Una Repubblica di uomini è un libro indispensabile per chiunque si avvicini alla storia della Repubblica di Venezia, a prescindere dalla declinazione epistemologica che le mode storiografiche ‘impongono’ alla storia politica europea dell'età moderna. Forse non sarà facile riconoscere un unico filo conduttore all’interno dei saggi qui raccolti, tale da restituire una compatta visione d’insieme sullo Stato regionale veneziano. Ma questo non è nemmeno lo scopo del libro, che vuole essere piuttosto un primo strumento per approfondire l’opera storiografica di uno studioso veramente internazionale; un inglese che ha saputo affrontare da prospettive assai diverse e con fini capacità analitiche un attore fondamentale dell’Italia del Rinascimento, quale fu la Repubblica, sentendosi “a suo agio tanto nelle austere sale delle università della madrepatria, quanto nelle osterie di Venezia o di Padova” (per usare le sentite parole dei curatori: p. XIX).

 

[1] A. Ventura, Nobiltà e popolo nella società veneta del ’400 e ’500, Bari, Laterza, 1964.

[2] Si auspica che nell’immediato futuro vedano la luce ricerche più aggiornate dal punto di vista storiografico sul ceto dirigente padovano nella piena età moderna, in linea con le acquisizioni scientifiche maturate, negli ultimi decenni, sui casi di Verona, Vicenza, Brescia e Bergamo. Costituisce una positiva eccezione il volume di A. Caracausi, Dentro la bottega. Culture del lavoro in una città d'età moderna, Venezia, Marsilio, 2008. 

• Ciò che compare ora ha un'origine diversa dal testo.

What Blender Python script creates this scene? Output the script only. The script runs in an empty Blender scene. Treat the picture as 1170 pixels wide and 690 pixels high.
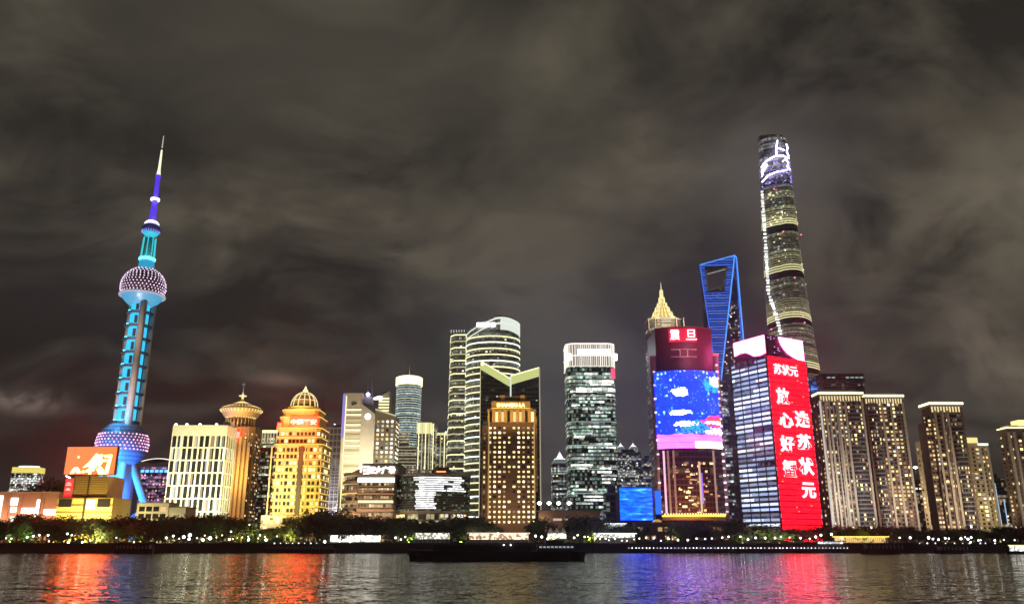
import bpy, math, random
from mathutils import Vector, Matrix

# ------------------------------------------------------------------ camera, sky, exposure
SC = bpy.context.scene
COL = SC.collection
random.seed(7)
F = 930.0                       # focal length in photo pixels (1170 wide)
TH = math.radians(16.4)         # camera pitch
CAMZ = 6.0
HAZE = 0.00011
GZ = 5.0                        # level of the far embankment above the river
cam_d = bpy.data.cameras.new('camera')
cam = bpy.data.objects.new('camera', cam_d); COL.objects.link(cam)
cam.location = (0, 0, CAMZ); cam.rotation_euler = (math.pi/2 + TH, 0, 0)
cam_d.sensor_width = 36; cam_d.lens = F/1170*36; cam_d.clip_start = 1; cam_d.clip_end = 20000
SC.camera = cam
SC.view_settings.view_transform = 'Standard'
SC.view_settings.look = 'None'
SC.view_settings.exposure = 0.32
SC.view_settings.gamma = 1
SC.cycles.use_denoising = True
SC.cycles.sample_clamp_indirect = 90
SC.cycles.max_bounces = 5
SC.cycles.diffuse_bounces = 2
SC.cycles.glossy_bounces = 3
SC.cycles.caustics_reflective = False
SC.cycles.caustics_refractive = False

class NT:
    """small helper to wire shader nodes"""
    def __init__(s, tree): s.t = tree; s.n = tree.nodes; s.l = tree.links
    def node(s, typ, **kw):
        x = s.n.new(typ)
        for k, v in kw.items(): setattr(x, k, v)
        return x
    def put(s, sock, v):
        if isinstance(v, bpy.types.NodeSocket): s.l.new(v, sock)
        else: sock.default_value = v
    def m(s, op, a, b=0.0, c=0.0, clamp=False):
        x = s.node('ShaderNodeMath', operation=op, use_clamp=clamp)
        s.put(x.inputs[0], a); s.put(x.inputs[1], b); s.put(x.inputs[2], c)
        return x.outputs[0]
    def v(s, op, a, b=(0, 0, 0)):
        x = s.node('ShaderNodeVectorMath', operation=op)
        s.put(x.inputs[0], a); s.put(x.inputs[1], b)
        return x.outputs['Value'] if op in ('DOT_PRODUCT', 'LENGTH') else x.outputs[0]
    def sep(s, a):
        x = s.node('ShaderNodeSeparateXYZ'); s.put(x.inputs[0], a); return x.outputs
    def com(s, a, b, c=0.0):
        x = s.node('ShaderNodeCombineXYZ'); s.put(x.inputs[0], a); s.put(x.inputs[1], b); s.put(x.inputs[2], c); return x.outputs[0]
    def ramp(s, fac, stops, interp='LINEAR'):
        x = s.node('ShaderNodeValToRGB'); x.color_ramp.interpolation = interp
        e = x.color_ramp.elements
        while len(e) < len(stops): e.new(0.5)
        for i, (p, c) in enumerate(stops):
            e[i].position = p; e[i].color = (*c, 1) if len(c) == 3 else c
        s.put(x.inputs[0], fac); return x.outputs[0]
    def noise(s, vec, scale, detail=4, rough=0.5, dist=0.0):
        x = s.node('ShaderNodeTexNoise'); s.put(x.inputs['Vector'], vec)
        x.inputs['Scale'].default_value = scale; x.inputs['Detail'].default_value = detail
        x.inputs['Roughness'].default_value = rough; x.inputs['Distortion'].default_value = dist
        return x.outputs[0]
    def mix(s, f, a, b, blend='MIX'):
        x = s.node('ShaderNodeMix', data_type='RGBA', blend_type=blend)
        s.put(x.inputs[0], f)
        for i, q in ((6, a), (7, b)):
            if not isinstance(q, bpy.types.NodeSocket) and len(q) == 3: q = (*q, 1)
            s.put(x.inputs[i], q)
        return x.outputs[2]

def Yp(py): return math.cos(TH) - (345-py)/F*math.sin(TH)
def Zp(py): return math.sin(TH) + (345-py)/F*math.cos(TH)
def K(px, py): return (px-585)/F/Yp(py)
def EX(px, py, Y): return K(px, py)*Y                       # X of an upright edge seen through a photo point
def HZ(py, Y): return CAMZ + Y*Zp(py)/Yp(py)                # height above the river
def ZL(py, Y): return HZ(py, Y) - GZ                        # height above the embankment
def DIR(px, py): return Vector(((px-585)/F, Yp(py), Zp(py))).normalized()

world = bpy.data.worlds.new('World'); SC.world = world; world.use_nodes = True
w = NT(world.node_tree); w.n.clear()
out = w.node('ShaderNodeOutputWorld'); bg = w.node('ShaderNodeBackground')
w.l.new(bg.outputs[0], out.inputs[0])
D = w.v('NORMALIZE', w.node('ShaderNodeTexCoord').outputs['Generated'])
dx, dy, dz = w.sep(D)
zz = w.m('ADD', w.m('MAXIMUM', dz, 0.0), 0.42)
cp = w.com(w.m('DIVIDE', dx, zz), w.m('DIVIDE', dy, zz), 0.0)
n1 = w.noise(w.v('ADD', cp, (3.1, 1.7, 0)), 1.15, 5, 0.55, 0.7)
n2 = w.noise(w.v('MULTIPLY', cp, (1.0, 1.5, 1)), 3.6, 8, 0.60, 0.5)
nn = w.m('ADD', w.m('MULTIPLY', n1, 0.56), w.m('MULTIPLY', n2, 0.44))
nn = w.m('ADD', 0.5, w.m('MULTIPLY', w.m('SUBTRACT', nn, 0.5), 1.8))
cl = w.ramp(nn, [(0.36, (0.017, 0.0150, 0.0130)), (0.45, (0.040, 0.0355, 0.0275)), (0.53, (0.065, 0.057, 0.042)), (0.63, (0.108, 0.094, 0.068))])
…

[3] Oltre ai contributi pubblicati nel volume, converrà ricordare almeno i capitoli redatti da Knapton in La Repubblica di Venezia nell’età moderna, I (con G. Cozzi), Torino, Utet, 1986 (Guerra e finanza, 1381-1508, pp. 273-353) e II (con G. Cozzi e G. Scarabello), 1992 (Tra Dominante e dominio, 1517-1630, pp. 201-549).

[4] Per l’edizione cfr. Relazioni dei rettori veneti in Terraferma, 14 voll., a cura dell’Istituto di Storia economica dell’Università di Trieste, dir. A. Tagliaferri, Milano, Giuffrè, 1973-1979. Si veda inoltre, sulla fonte in questione, il volume d’indagine critica  A. Tagliaferri (ed), Venezia e la Terraferma attraverso le relazioni dei rettori, Atti del convegno (Trieste, 23-24 ottobre 1980),  Milano, Giuffrè, 1981.